*Problem*
Reproduce the records exactly.

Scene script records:

•••

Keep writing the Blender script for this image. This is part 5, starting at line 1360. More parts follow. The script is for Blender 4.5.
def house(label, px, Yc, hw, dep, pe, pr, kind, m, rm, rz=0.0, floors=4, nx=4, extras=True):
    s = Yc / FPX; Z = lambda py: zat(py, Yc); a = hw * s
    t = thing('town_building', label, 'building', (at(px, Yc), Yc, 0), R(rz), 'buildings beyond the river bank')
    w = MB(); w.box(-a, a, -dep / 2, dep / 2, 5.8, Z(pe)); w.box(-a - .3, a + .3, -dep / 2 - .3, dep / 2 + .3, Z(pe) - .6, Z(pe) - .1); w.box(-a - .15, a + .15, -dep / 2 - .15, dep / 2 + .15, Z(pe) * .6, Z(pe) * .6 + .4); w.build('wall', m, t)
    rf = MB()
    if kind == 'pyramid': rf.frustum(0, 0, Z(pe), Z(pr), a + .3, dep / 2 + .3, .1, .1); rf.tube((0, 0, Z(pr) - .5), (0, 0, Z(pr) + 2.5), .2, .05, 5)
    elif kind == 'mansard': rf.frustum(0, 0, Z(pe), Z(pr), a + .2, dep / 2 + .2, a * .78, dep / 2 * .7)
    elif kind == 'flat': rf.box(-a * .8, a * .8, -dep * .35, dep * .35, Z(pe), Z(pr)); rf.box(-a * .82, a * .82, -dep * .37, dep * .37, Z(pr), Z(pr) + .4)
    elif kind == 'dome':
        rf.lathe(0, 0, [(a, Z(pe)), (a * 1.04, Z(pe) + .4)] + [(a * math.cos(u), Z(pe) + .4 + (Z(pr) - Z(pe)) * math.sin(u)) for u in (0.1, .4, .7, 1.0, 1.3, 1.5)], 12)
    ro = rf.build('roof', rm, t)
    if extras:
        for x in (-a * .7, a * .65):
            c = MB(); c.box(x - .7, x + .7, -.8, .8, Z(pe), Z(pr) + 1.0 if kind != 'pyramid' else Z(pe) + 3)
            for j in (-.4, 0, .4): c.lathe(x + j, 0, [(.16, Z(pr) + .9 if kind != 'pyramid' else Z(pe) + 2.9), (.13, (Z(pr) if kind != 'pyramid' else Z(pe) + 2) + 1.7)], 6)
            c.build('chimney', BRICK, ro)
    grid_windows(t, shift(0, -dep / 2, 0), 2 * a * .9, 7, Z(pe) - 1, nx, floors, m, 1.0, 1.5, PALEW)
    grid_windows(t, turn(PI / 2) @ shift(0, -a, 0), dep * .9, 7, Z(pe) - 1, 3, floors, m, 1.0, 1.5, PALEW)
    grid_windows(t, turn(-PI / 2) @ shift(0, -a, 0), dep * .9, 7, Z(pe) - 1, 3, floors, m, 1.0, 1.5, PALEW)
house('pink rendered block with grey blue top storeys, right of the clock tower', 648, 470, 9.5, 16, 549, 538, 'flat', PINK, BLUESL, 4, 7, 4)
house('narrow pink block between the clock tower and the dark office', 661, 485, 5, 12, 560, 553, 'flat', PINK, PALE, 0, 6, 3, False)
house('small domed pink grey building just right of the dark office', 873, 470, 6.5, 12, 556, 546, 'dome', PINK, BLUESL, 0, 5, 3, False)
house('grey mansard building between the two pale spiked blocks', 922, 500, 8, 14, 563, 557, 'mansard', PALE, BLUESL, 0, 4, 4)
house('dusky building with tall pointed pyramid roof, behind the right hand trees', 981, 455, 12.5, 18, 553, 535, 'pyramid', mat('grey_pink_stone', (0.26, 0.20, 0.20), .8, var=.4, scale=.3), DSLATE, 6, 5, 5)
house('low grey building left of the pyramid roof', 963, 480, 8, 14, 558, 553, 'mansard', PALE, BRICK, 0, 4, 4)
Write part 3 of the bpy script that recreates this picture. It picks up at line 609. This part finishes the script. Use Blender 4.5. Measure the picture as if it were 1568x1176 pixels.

•••

*Final result*
Keep writing the Blender script for this image. This is part 5, starting at line 1360. More parts follow. The script is for Blender 4.5.
def house(label, px, Yc, hw, dep, pe, pr, kind, m, rm, rz=0.0, floors=4, nx=4, extras=True):
    s = Yc / FPX; Z = lambda py: zat(py, Yc); a = hw * s
    t = thing('town_building', label, 'building', (at(px, Yc), Yc, 0), R(rz), 'buildings beyond the river bank')
    w = MB(); w.box(-a, a, -dep / 2, dep / 2, 5.8, Z(pe)); w.box(-a - .3, a + .3, -dep / 2 - .3, dep / 2 + .3, Z(pe) - .6, Z(pe) - .1); w.box(-a - .15, a + .15, -dep / 2 - .15, dep / 2 + .15, Z(pe) * .6, Z(pe) * .6 + .4); w.build('wall', m, t)
    rf = MB()
    if kind == 'pyramid': rf.frustum(0, 0, Z(pe), Z(pr), a + .3, dep / 2 + .3, .1, .1); rf.tube((0, 0, Z(pr) - .5), (0, 0, Z(pr) + 2.5), .2, .05, 5)
    elif kind == 'mansard': rf.frustum(0, 0, Z(pe), Z(pr), a + .2, dep / 2 + .2, a * .78, dep / 2 * .7)
    elif kind == 'flat': rf.box(-a * .8, a * .8, -dep * .35, dep * .35, Z(pe), Z(pr)); rf.box(-a * .82, a * .82, -dep * .37, dep * .37, Z(pr), Z(pr) + .4)
    elif kind == 'dome':
        rf.lathe(0, 0, [(a, Z(pe)), (a * 1.04, Z(pe) + .4)] + [(a * math.cos(u), Z(pe) + .4 + (Z(pr) - Z(pe)) * math.sin(u)) for u in (0.1, .4, .7, 1.0, 1.3, 1.5)], 12)
    ro = rf.build('roof', rm, t)
    if extras:
        for x in (-a * .7, a * .65):
            c = MB(); c.box(x - .7, x + .7, -.8, .8, Z(pe), Z(pr) + 1.0 if kind != 'pyramid' else Z(pe) + 3)
            for j in (-.4, 0, .4): c.lathe(x + j, 0, [(.16, Z(pr) + .9 if kind != 'pyramid' else Z(pe) + 2.9), (.13, (Z(pr) if kind != 'pyramid' else Z(pe) + 2) + 1.7)], 6)
            c.build('chimney', BRICK, ro)
    grid_windows(t, shift(0, -dep / 2, 0), 2 * a * .9, 7, Z(pe) - 1, nx, floors, m, 1.0, 1.5, PALEW)
    grid_windows(t, turn(PI / 2) @ shift(0, -a, 0), dep * .9, 7, Z(pe) - 1, 3, floors, m, 1.0, 1.5, PALEW)
    grid_windows(t, turn(-PI / 2) @ shift(0, -a, 0), dep * .9, 7, Z(pe) - 1, 3, floors, m, 1.0, 1.5, PALEW)
house('pink rendered block with grey blue top storeys, right of the clock tower', 648, 470, 9.5, 16, 549, 538, 'flat', PINK, BLUESL, 4, 7, 4)
house('narrow pink block between the clock tower and the dark office', 661, 485, 5, 12, 560, 553, 'flat', PINK, PALE, 0, 6, 3, False)
house('small domed pink grey building just right of the dark office', 873, 470, 6.5, 12, 556, 546, 'dome', PINK, BLUESL, 0, 5, 3, False)
house('grey mansard building between the two pale spiked blocks', 922, 500, 8, 14, 563, 557, 'mansard', PALE, BLUESL, 0, 4, 4)
house('dusky building with tall pointed pyramid roof, behind the right hand trees', 981, 455, 12.5, 18, 553, 535, 'pyramid', mat('grey_pink_stone', (0.26, 0.20, 0.20), .8, var=.4, scale=.3), DSLATE, 6, 5, 5)
house('low grey building left of the pyramid roof', 963, 480, 8, 14, 558, 553, 'mansard', PALE, BRICK, 0, 4, 4)
Write part 3 of the bpy script that recreates this picture. It picks up at line 609. This part finishes the script. Use Blender 4.5. Measure the picture as if it were 1568x1176 pixels.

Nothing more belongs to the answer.